▶ [PROBLEM]: Print the listing below in its entirety, character for character.

▶ [DATA SECTION]:
········
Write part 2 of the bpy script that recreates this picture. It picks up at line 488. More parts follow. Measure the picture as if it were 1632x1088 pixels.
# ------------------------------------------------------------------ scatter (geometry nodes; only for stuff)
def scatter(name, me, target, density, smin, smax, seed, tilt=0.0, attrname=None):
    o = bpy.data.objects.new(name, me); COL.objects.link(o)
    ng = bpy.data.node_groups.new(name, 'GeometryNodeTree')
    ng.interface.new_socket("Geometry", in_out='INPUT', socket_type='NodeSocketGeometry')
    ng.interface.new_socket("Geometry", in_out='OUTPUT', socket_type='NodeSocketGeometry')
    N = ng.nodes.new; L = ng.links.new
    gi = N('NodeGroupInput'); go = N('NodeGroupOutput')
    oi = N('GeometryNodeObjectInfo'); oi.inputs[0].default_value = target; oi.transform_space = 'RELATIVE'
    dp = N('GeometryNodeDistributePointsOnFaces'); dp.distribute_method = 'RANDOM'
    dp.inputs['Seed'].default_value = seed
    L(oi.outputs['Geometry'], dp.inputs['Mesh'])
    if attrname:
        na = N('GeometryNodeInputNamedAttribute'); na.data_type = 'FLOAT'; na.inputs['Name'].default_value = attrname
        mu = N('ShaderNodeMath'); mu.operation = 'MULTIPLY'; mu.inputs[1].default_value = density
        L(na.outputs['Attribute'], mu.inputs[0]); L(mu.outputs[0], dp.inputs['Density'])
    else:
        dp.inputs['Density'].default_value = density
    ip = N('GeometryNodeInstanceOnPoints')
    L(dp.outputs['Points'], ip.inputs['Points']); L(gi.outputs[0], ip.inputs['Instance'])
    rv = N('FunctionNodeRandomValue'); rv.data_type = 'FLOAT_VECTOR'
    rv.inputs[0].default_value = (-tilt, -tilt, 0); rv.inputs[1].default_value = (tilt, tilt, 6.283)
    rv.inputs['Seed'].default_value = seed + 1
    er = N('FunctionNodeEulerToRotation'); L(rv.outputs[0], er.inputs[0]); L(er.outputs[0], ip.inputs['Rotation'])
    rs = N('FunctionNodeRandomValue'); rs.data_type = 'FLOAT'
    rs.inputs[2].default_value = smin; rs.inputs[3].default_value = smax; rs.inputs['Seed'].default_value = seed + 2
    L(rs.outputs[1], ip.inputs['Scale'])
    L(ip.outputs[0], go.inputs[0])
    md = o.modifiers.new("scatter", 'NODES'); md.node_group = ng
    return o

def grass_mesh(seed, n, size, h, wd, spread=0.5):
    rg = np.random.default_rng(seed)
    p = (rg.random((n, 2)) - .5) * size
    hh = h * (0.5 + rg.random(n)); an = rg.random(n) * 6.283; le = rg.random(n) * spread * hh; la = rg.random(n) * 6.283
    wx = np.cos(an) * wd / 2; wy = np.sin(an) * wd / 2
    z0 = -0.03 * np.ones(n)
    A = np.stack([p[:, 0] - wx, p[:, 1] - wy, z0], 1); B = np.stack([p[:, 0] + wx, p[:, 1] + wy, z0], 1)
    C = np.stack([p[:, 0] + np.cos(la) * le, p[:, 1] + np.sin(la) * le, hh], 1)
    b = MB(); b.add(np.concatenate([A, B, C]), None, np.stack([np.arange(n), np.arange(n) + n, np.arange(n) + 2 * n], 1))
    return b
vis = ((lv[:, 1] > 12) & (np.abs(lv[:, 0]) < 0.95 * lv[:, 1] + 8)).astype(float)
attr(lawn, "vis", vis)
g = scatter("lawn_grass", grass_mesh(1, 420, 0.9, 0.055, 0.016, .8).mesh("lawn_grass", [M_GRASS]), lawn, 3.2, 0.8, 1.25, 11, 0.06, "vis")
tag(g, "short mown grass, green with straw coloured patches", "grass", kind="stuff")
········
▶ [FINAL RESULT]:
Write part 2 of the bpy script that recreates this picture. It picks up at line 488. More parts follow. Measure the picture as if it were 1632x1088 pixels.
# ------------------------------------------------------------------ scatter (geometry nodes; only for stuff)
def scatter(name, me, target, density, smin, smax, seed, tilt=0.0, attrname=None):
    o = bpy.data.objects.new(name, me); COL.objects.link(o)
    ng = bpy.data.node_groups.new(name, 'GeometryNodeTree')
    ng.interface.new_socket("Geometry", in_out='INPUT', socket_type='NodeSocketGeometry')
    ng.interface.new_socket("Geometry", in_out='OUTPUT', socket_type='NodeSocketGeometry')
    N = ng.nodes.new; L = ng.links.new
    gi = N('NodeGroupInput'); go = N('NodeGroupOutput')
    oi = N('GeometryNodeObjectInfo'); oi.inputs[0].default_value = target; oi.transform_space = 'RELATIVE'
    dp = N('GeometryNodeDistributePointsOnFaces'); dp.distribute_method = 'RANDOM'
    dp.inputs['Seed'].default_value = seed
    L(oi.outputs['Geometry'], dp.inputs['Mesh'])
    if attrname:
        na = N('GeometryNodeInputNamedAttribute'); na.data_type = 'FLOAT'; na.inputs['Name'].default_value = attrname
        mu = N('ShaderNodeMath'); mu.operation = 'MULTIPLY'; mu.inputs[1].default_value = density
        L(na.outputs['Attribute'], mu.inputs[0]); L(mu.outputs[0], dp.inputs['Density'])
    else:
        dp.inputs['Density'].default_value = density
    ip = N('GeometryNodeInstanceOnPoints')
    L(dp.outputs['Points'], ip.inputs['Points']); L(gi.outputs[0], ip.inputs['Instance'])
    rv = N('FunctionNodeRandomValue'); rv.data_type = 'FLOAT_VECTOR'
    rv.inputs[0].default_value = (-tilt, -tilt, 0); rv.inputs[1].default_value = (tilt, tilt, 6.283)
    rv.inputs['Seed'].default_value = seed + 1
    er = N('FunctionNodeEulerToRotation'); L(rv.outputs[0], er.inputs[0]); L(er.outputs[0], ip.inputs['Rotation'])
    rs = N('FunctionNodeRandomValue'); rs.data_type = 'FLOAT'
    rs.inputs[2].default_value = smin; rs.inputs[3].default_value = smax; rs.inputs['Seed'].default_value = seed + 2
    L(rs.outputs[1], ip.inputs['Scale'])
    L(ip.outputs[0], go.inputs[0])
    md = o.modifiers.new("scatter", 'NODES'); md.node_group = ng
    return o

def grass_mesh(seed, n, size, h, wd, spread=0.5):
    rg = np.random.default_rng(seed)
    p = (rg.random((n, 2)) - .5) * size
    hh = h * (0.5 + rg.random(n)); an = rg.random(n) * 6.283; le = rg.random(n) * spread * hh; la = rg.random(n) * 6.283
    wx = np.cos(an) * wd / 2; wy = np.sin(an) * wd / 2
    z0 = -0.03 * np.ones(n)
    A = np.stack([p[:, 0] - wx, p[:, 1] - wy, z0], 1); B = np.stack([p[:, 0] + wx, p[:, 1] + wy, z0], 1)
    C = np.stack([p[:, 0] + np.cos(la) * le, p[:, 1] + np.sin(la) * le, hh], 1)
    b = MB(); b.add(np.concatenate([A, B, C]), None, np.stack([np.arange(n), np.arange(n) + n, np.arange(n) + 2 * n], 1))
    return b
vis = ((lv[:, 1] > 12) & (np.abs(lv[:, 0]) < 0.95 * lv[:, 1] + 8)).astype(float)
attr(lawn, "vis", vis)
g = scatter("lawn_grass", grass_mesh(1, 420, 0.9, 0.055, 0.016, .8).mesh("lawn_grass", [M_GRASS]), lawn, 3.2, 0.8, 1.25, 11, 0.06, "vis")
tag(g, "short mown grass, green with straw coloured patches", "grass", kind="stuff")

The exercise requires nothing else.